A signing ceremony for the deal was held yesterday evening at the conclusion of the first day of the Governors' Global Climate Summit that Schwarzenegger is hosting at the Beverly Hilton hotel.
Wisconsin Governor Jim Doyle and Illinois Governor Rod Blagojevich also signed the ``declaration of understanding,'' along with leaders from the Indonesia provinces of Papua and Aceh and the Brazilian states of Amazonas, Para, Amapa and Mato Grosso. The six regions account for 60 percent of the world's remaining tropical forests, Schwarzenegger said.
The deal is ``sending a strong message that this issue should be front and center during negotiations for the next global agreement on climate change,'' Schwarzenegger said in a statement.
Challenge to Verify
To be accepted, the anti-logging investment projects will have to meet California standards that regulators will draft, according to the deal. The state's climate-change program already has guidelines for forest management projects within its borders.
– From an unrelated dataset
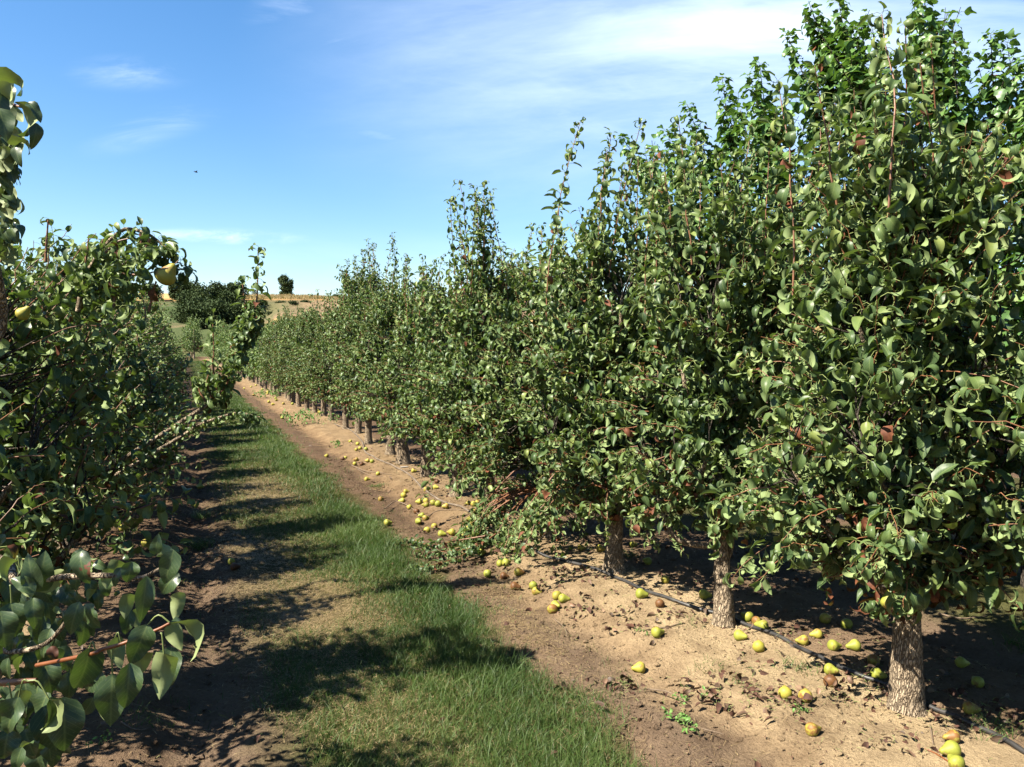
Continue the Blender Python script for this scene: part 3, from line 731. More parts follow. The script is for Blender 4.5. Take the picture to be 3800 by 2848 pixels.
llv = [pear_tree(seed=440+k, H=2.2+.07*k, Hs=2.4+.08*k, R=.84, Ry=.6, zb=.38, tr=0.0560, lod='low', dens=1.0, nup=2, mat=M_leafb, hue=.55) for k in range(3)]
y = 8.32+2*1.12; k = 0; LLT = []
FL2 = 'pear tree far down the left row, its crown merging with the next'
while y < 84:
    y += 1.12; sc = rr.uniform(.93, 1.07); rz = rr.choice([0, math.pi])+rr.uniform(-.3, .3); loc = (LX+rr.uniform(-.06, .06), y, .02)
    sz_ = sc*rr.choice([.62, .7, .78, .86, 1.0]); loc = (loc[0], loc[1]+rr.uniform(-.28, .28), loc[2])
    if y < 22: copy_tree(lmv[k % 3], loc, rz, FL2 if y > 16 else 'pear tree of the left row showing only its upper crown', (sc*1.1, sc, sz_))
    elif len(LLT) < 3: LLT.append(place_tree(llv[len(LLT)], loc, rz, FL2, GL, sc=(sc, sc, sc)))
    else: copy_tree(LLT[k % 3], loc, rz, FL2, (sc*1.04, sc, sz_))
    k += 1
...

The biggest challenges dealing with Brazilian and Indonesian state governments are finding dependable methods to measure, verify and accurately report the levels of greenhouse gases that are saved through the investments, said Michele de Nevers, a senior manager at the World Bank's environment department, in an interview.
``These are governments that have weak institutions to begin with, and this will put those institutions to the test,'' Nevers said in an interview.
`Add Value to Forest'
Amazonas Governor Eduardo Braga said poverty typically drives communities to sell forests to timber companies or convert it for farmland. Anti-logging investments through California's climate change program can provide a good alternative, he said.
``The only way to preserve the rainforests is adding economic value to the standing forest,'' Braga said.
The agreement signed by California, Wisconsin and Illinois may eventually allow investors in the Brazilian and Indonesian forest-preservation projects to earn credits that can be used in emerging regional U.S. emissions-trading programs.
California is devising a so-called cap-and-trade program as part of the Western Climate Initiative along with six other states and four Canadian provinces.
Wisconsin and Illinois are part of the Midwestern Regional Greenhouse Gas Accord. Ten Northeastern states have created a trading system opened earlier this year known as the Regional Greenhouse Gas Initiative.
United Nations negotiators in Bali, Indonesia, last year called for the next global climate-change treaty to reward developing nations for preserving forests. The existing accord, the Kyoto Protocol, expires in 2012 and didn't include deforestation credits. The next rounds of talks are scheduled to be held Dec. 1-12 in Poznan, Poland.
Janson-Smith said remote sensor imagery, satellite photos and on-the-ground verification are methods that can be used to ensure the forests aren't being burned down.
``Everyone recognizes the importance of including tropical forests in future climate agreements, but this is the first time we have concrete action towards that end,'' he said.